Malgré l’espace limité — le sous-marin ne fait que 7,6 mètres de large — Masse prétend que réussir à nourrir 59 personnes est facile. Chaque boite, couteau, ustensile a sa place, occupant le moindre petit espace.
"Ce n’est pas aussi difficile que cela en a l’air," explique-t-il, découpant des steaks. "Après quelques temps vous savez de quoi vous avez besoin, ce que les gens aiment. Vous savez qui mange énormément et qui mange très peu."
Le repas est avalé rapidement. Les 3 salles à manger ne peuvent accueillir chacune que 6 sous-mariniers à la fois.
Lorsqu’ils ne mangent pas, qu’ils ne dorment ou qu’ils ne s’entraînent pas, une partie de l’équipage esquive des balles et lance des grenades dans Ghost Recon Advanced Warfighter, un jeu vidéo à un seul joueur sur Xbox 360.
D’autres fument pour passer le temps. Mais la marine envisage d’interdire cette habitude. Elle a récemment changé les règles en n’autorisant que 3 personnes à la fois à fumer dans une zone fermée par des rideaux en caoutchouc, et seulement lorsque le moteur diesel fonctionne afin que la fumée soit aspirée.
De retour au-dessus de la surface, une troupe de marsouins joue avec la proue, bondissant en dehors de la houle de 2 mètres. Depuis le kiosque, c’est un jour clair et calme dans les Grands Bancs. La visibilité est illimitée. Aussi loin que l’oeil peut voir, le vaste espace est vide, le ciel et la mer se joignent dans des variations de bleu.

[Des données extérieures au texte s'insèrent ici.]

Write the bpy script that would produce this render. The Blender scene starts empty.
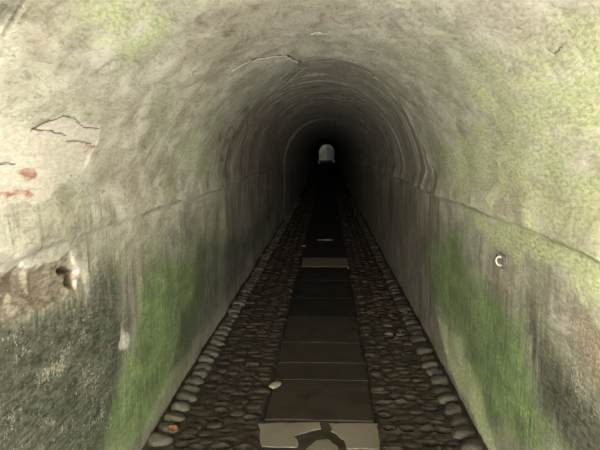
import bpy, bmesh, math, random
import numpy as np
from mathutils import Vector, Matrix

random.seed(7)
RNG = np.random.default_rng(7)
C = bpy.context.scene.collection

# ---------------------------------------------------------------- dimensions (metres)
XL, XR, ZS = -0.967, 0.849, 1.225       # side walls, springing height of the vault
CX, VA, VB = -0.059, 0.908, 1.01        # vault: centre, half width, rise
VT = 3.0                                # length given to the vault in the surface coordinate t
TT = ZS + VT + ZS                       # t: 0 left foot, ZS left springing, ZS+VT right springing, TT right foot
Y0, Y1 = -2.6, 67.0                     # mouth behind the camera, far mouth
SLAB_X, SLAB_HW = -0.035, 0.328          # paved middle strip

# stains, moss, damage and painted falloff of the plaster, given on the tunnel surface as (distance along, t)
SKY, EXPO, GAP = 1.0, 6.15, .0028
POLYS = [
 ('moss',0.9,0.2,[(3.13,0.94),(4.22,0.72),(4.47,0.37),(4.0,0.13),(3.23,0.09),(2.79,0.02),(2.18,0.35),(2.3,0.46),(2.54,0.54),(2.84,0.64),(2.94,0.82)]),
 ('moss',0.45,0.15,[(3.67,1.01),(5.02,0.81),(5.47,0.21),(4.34,0.24),(3.52,0.68)]),
 ('moss',0.9,0.2,[(4.32,4.56),(3.84,4.41),(3.52,4.68),(2.58,4.61),(2.24,4.84),(1.98,4.95),(2.31,5.13),(2.92,5.29),(3.64,5.14),(4.58,5.01)]),
 ('moss',0.6,0.1,[(4.97,4.66),(4.08,4.46),(3.91,4.91),(4.67,5.03)]),
 ('algae',0.8,0.15,[(1.61,1.99),(2.0,2.13),(2.32,2.08),(2.24,1.91),(1.92,1.87),(1.66,1.9)]),
 ('algae',0.45,0.12,[(3.17,1.89),(3.58,2.02),(5.15,1.63),(4.63,1.23),(3.81,1.35)]),
 ('algae',0.75,0.2,[(2.42,3.52),(0.87,3.58),(1.23,4.21),(2.33,4.22),(4.37,4.16),(4.57,3.91),(3.09,3.75)]),
 ('algae',1.3,0.06,[(4.38,5.19),(3.58,5.15),(3.13,5.19),(2.83,5.4),(3.1,5.44),(4.01,5.37)]),
 ('algae',1,0.1,[(3.72,4.21),(2.57,4.23),(1.22,4.22),(1.2,4.36),(2.31,4.37),(3.02,4.36)]),
 ('algae',1,0.05,[(3.35,0.2),(3.53,0.33),(3.86,0.21),(3.03,0.06),(2.78,0.08)]),
 ('grime_shade',1.15,0.2,[(1.05,1.09),(2.03,0.99),(2.41,0.95),(2.7,0.76),(2.5,0.51),(2.28,0.3),(1.0,0.66)]),
 ('grime_shade',0.7,0.15,[(2.27,1.13),(2.67,1.08),(2.67,0.79),(2.2,0.92)]),
 ('grime_shade',0.6,0.08,[(3.75,0.49),(4.55,0.39),(4.96,0.24),(4.0,0.13),(3.42,0.19)]),
 ('grime_shade',1,0.2,[(2.4,4.52),(2.07,4.65),(1.16,4.67),(1.14,4.82),(1.94,4.93),(2.18,4.86)]),
 ('grime_shade',0.8,0.12,[(0.75,1.91),(1.4,1.92),(1.41,1.89),(0.8,1.86)]),
 ('grime_shade',0.6,0.15,[(4.23,0.81),(6.5,0.6),(11.06,0.51),(8.76,0.27),(5.63,0.09),(4.64,0.11),(4.0,0.16)]),
 ('grime_shade',0.3,0.15,[(4.63,1.23),(4.25,1.54),(4.16,1.84),(4.27,2.14),(4.42,2.58),(4.39,2.81),(4.78,2.82),(4.92,2.56),(5.57,2.02),(5.81,1.59),(5.74,1.21)]),  # dark streaks; the band also paints light falling off before the arch
 ('grime_shade',0.3,0.15,[(4.39,2.81),(4.17,3.15),(4.25,3.61),(4.19,4.15),(4.7,4.18),(4.93,3.74),(4.64,3.25),(4.68,2.82)]),  # right half of that streaked, falloff-darkened band
 ('grime_shade',0.3,0.15,[(1.06,1.38),(2.55,1.34),(2.55,1.17),(1.07,1.27)]),
 ('cream',1,0.025,[(0.99,1.59),(1.78,1.61),(1.92,1.64),(2.26,1.62),(2.29,1.56),(2.19,1.48),(1.97,1.41),(1.91,1.37),(1.07,1.38)]),
 ('cream',0.55,0.06,[(1.07,1.26),(2.14,1.2),(2.26,1.14),(2.23,1.02),(2.2,1.06),(2.14,1.14),(1.07,1.22)]),
 ('cream',0.6,0.09,[(2.21,3.76),(1.97,3.81),(1.8,3.88),(1.84,3.94),(1.98,3.94),(2.13,3.88)]),
 ('cream',0.55,0.09,[(1.87,3.58),(1.73,3.6),(1.82,3.73),(1.94,3.7)]),
 ('cream',0.6,0.06,[(1.49,3.52),(0.82,3.54),(0.86,3.57),(1.51,3.55)]),
 ('cream',0.5,0.1,[(1.76,2.0),(2.03,2.07),(2.27,1.99),(2.02,1.89)]),
 ('brick',0.75,0.03,[(1.7,1.47),(1.81,1.48),(1.84,1.44),(1.73,1.44)]),
 ('brick',0.5,0.03,[(1.05,1.44),(1.8,1.42),(1.84,1.38),(1.06,1.38)]),
 ('brick',0.5,0.02,[(2.15,1.56),(2.26,1.55),(2.27,1.52),(2.17,1.52)]),
 ('cream',0.5,0.03,[(2.6,0.77),(2.69,0.75),(2.7,0.6),(2.57,0.63)]),
 ('brick',0.15,0.05,[(1.94,3.87),(1.85,3.91),(1.9,3.92),(1.98,3.9)]),
 ('brown',1,0.03,[(1.07,1.22),(2.14,1.14),(2.22,1.06),(2.05,1.0),(1.05,1.11)]),
 ('brown',0.5,0.15,[(4.65,1.7),(5.57,2.08),(7.11,2.32),(15.75,0.75),(5.56,1.19)]),
 ('brown',0.35,0.15,[(6.45,3.56),(4.65,3.83),(4.49,4.24),(4.42,4.66),(6.58,5.14),(8.41,4.47)]),
 ('brown',0.4,0.12,[(2.28,2.12),(2.65,2.48),(2.74,2.9),(3.46,2.81),(3.35,2.19),(3.06,1.97)]),
 ('cream',0.38,0.12,[(2.25,4.41),(2.11,4.36),(1.96,4.52),(2.05,4.69),(2.19,4.6)]),
 ('brown',0.6,0.1,[(2.1,4.44),(1.87,4.35),(1.17,4.61),(1.94,4.64)]),
 ('speck',0.75,0.12,[(1.06,1.14),(2.12,0.99),(2.52,0.88),(2.48,0.52),(2.23,0.32),(1.0,0.66)]),
 ('speck',1,0.1,[(2.3,4.41),(1.21,4.3),(1.16,4.67),(1.97,4.72),(2.19,4.62)]),
 ('speck',0.5,0.1,[(2.43,1.17),(3.8,1.02),(4.03,0.48),(2.64,0.85)]),
 ('hollow',1,0.02,[(1.07,1.21),(2.12,1.15),(2.2,1.06),(2.04,1.01),(1.05,1.11)]),
 ('hole',1,0.008,[(2.06,1.11),(2.15,1.1),(2.2,1.07),(2.17,1.02),(2.12,1.04),(2.13,1.08),(2.08,1.09)]),
 ('hole',0.45,0.02,[(1.69,1.17),(1.81,1.16),(1.82,1.1),(1.7,1.1),(1.06,1.14)]),
]
LINES = [
 ('arch',[(5.48,1.54),(5.55,1.73),(5.56,1.98),(5.35,2.29),(4.86,2.52),(4.63,2.59),(4.5,2.89),(4.55,3.06),(4.79,3.25),(4.98,3.5),(5.05,3.69),(4.97,3.87),(4.81,4.03),(4.49,4.2)]),
 ('crack',[(1.75,1.6),(1.83,1.63),(1.92,1.65),(2.02,1.65),(2.14,1.62),(2.28,1.62)]),
 ('crack',[(1.75,1.6),(1.85,1.6),(2.0,1.59)]),
 ('crack',[(5.87,1.69),(6.21,2.01),(5.81,2.33),(5.18,2.56)]),
 ('crack',[(4.81,2.56),(4.68,2.82),(4.54,2.99),(4.88,3.2),(5.05,3.43)]),
 ('crack',[(3.71,2.13),(3.79,2.26),(4.18,2.48),(4.61,2.57)]),
 ('crack',[(3.55,2.68),(3.5,2.73),(3.55,2.78)]),
 ('crack',[(1.84,3.59),(1.81,3.61),(1.74,3.6)]),
 ('crack',[(1.03,1.5),(1.7,1.5)]),
 ('crack',[(2.01,1.57),(2.12,1.57),(2.24,1.56)]),
 ('crack',[(8.02,2.56),(7.8,2.98),(6.78,3.28)]),
]

# ---------------------------------------------------------------- numpy value noise
def _hash(ix, iy, iz, seed):
    h = (ix.astype(np.int64) * 374761393 + iy.astype(np.int64) * 668265263 + iz.astype(np.int64) * 2147483647 + seed * 974711) & 0x7fffffff
    h = ((h ^ (h >> 13)) * 1274126177) & 0x7fffffff
    h = ((h ^ (h >> 16)) * 2246822519) & 0x7fffffff
    return ((h ^ (h >> 15)) & 0xffff) / 65535.0

def vnoise(x, y, z=None, seed=0):
    x = np.asarray(x, float); y = np.asarray(y, float)
    z = np.zeros_like(x) if z is None else np.asarray(z, float)
    ix, iy, iz = np.floor(x), np.floor(y), np.floor(z)
    fx, fy, fz = x - ix, y - iy, z - iz
    fx, fy, fz = [f * f * (3 - 2 * f) for f in (fx, fy, fz)]
    def l(a, b, t): return a + (b - a) * t
    H = lambda a, b, c: _hash(ix + a, iy + b, iz + c, seed)
    r0 = l(l(H(0,0,0), H(1,0,0), fx), l(H(0,1,0), H(1,1,0), fx), fy)
    if not np.any(fz): return r0 * 2 - 1
    r1 = l(l(H(0,0,1), H(1,0,1), fx), l(H(0,1,1), H(1,1,1), fx), fy)
    return l(r0, r1, fz) * 2 - 1

def fbm(x, y, oct=4, seed=0, gain=.5):
    s = 0; a = 1; n = 0
    for k in range(oct):
        s = s + a * vnoise(x * 2**k + 17.3 * k, y * 2**k - 9.1 * k, None, seed + k); n += a; a *= gain
    return s / n

def sstep(a, b, x):
    t = np.clip((x - a) / (b - a), 0, 1); return t * t * (3 - 2 * t)

def seg_dist(px, py, a, b):
    ax, ay = a; bx, by = b
    dx, dy = bx - ax, by - ay
    k = np.clip(((px - ax) * dx + (py - ay) * dy) / (dx * dx + dy * dy + 1e-9), 0, 1)
    return np.hypot(px - ax - k * dx, py - ay - k * dy)

def poly_sdf(px, py, P):
    d = np.full(px.shape, 1e9); ins = np.zeros(px.shape, bool)
    n = len(P)
    for i in range(n):
        a, b = P[i], P[(i + 1) % n]
        d = np.minimum(d, seg_dist(px, py, a, b))
        c = ((a[1] > py) != (b[1] > py))
        xi = (b[0] - a[0]) * (py - a[1]) / ((b[1] - a[1]) + 1e-12) + a[0]
        ins ^= c & (px < xi)
    return np.where(ins, -d, d)

# ---------------------------------------------------------------- objects
def link(o, parent=None):
    C.objects.link(o)
    if parent: o.parent = parent
    return o

def mesh_obj(name, verts, faces, mat, parent=None, smooth=True):
    me = bpy.data.meshes.new(name)
    me.from_pydata([tuple(v) for v in verts], [], [tuple(f) for f in faces])
    me.materials.append(mat)
    if smooth: me.polygons.foreach_set('use_smooth', [True] * len(me.polygons))
    me.update()
    return link(bpy.data.objects.new(name, me), parent)

def tag(o, label=None, cat=None, group=None, kind=None):
    if label: o['label'] = label
    if cat: o['category'] = cat
    if group: o['group'] = group
    if kind: o['kind'] = kind
    return o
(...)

Cette scène est un contraste frappant avec celle qui se déroulera plusieurs heures plus tard, à l’intérieur du sous-marin.
Au milieu de la fausse fumée, Robinson utilise son approche dur-doux depuis son fauteuil de commandant.

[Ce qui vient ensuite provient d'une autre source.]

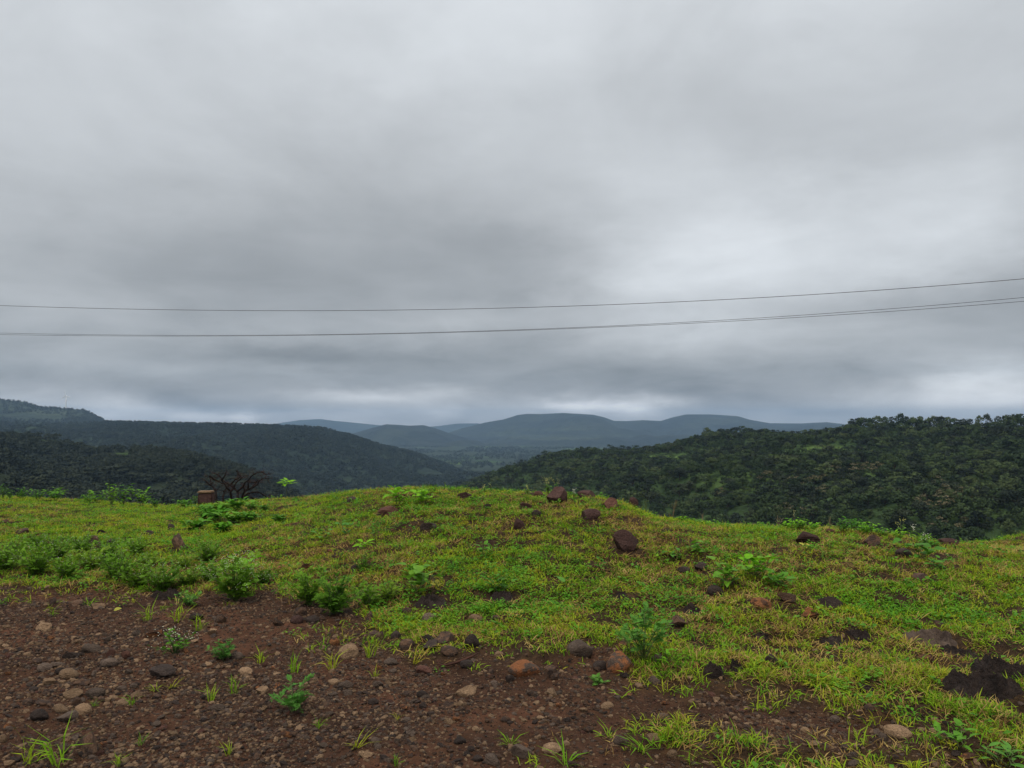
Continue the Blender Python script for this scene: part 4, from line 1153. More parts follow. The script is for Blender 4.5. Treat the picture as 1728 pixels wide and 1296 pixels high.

"Prenez le quart !" ordonne-t-il à un des stagiaires.
Mais son comportement bourru contredit la camaraderie qu’il a installé avec l’équipage.
"Les hommes sont un groupe étroitement soudé," raconte le Lt. James Chase, un officier en formation.
Kooiman, le commandant en second du sous-marin, prépare plus tard le lancement simulé de 2 torpilles.
En fait, c’est un jet d’eau, mais le contre-coup à l’intérieur du sous-marin n’est pas moins puissant. Lorsque le coup est tiré, un jet de vapeur explose par l’un des tuyaux.
"Et nous faisons certains trucs assez intéressants," sourit-il.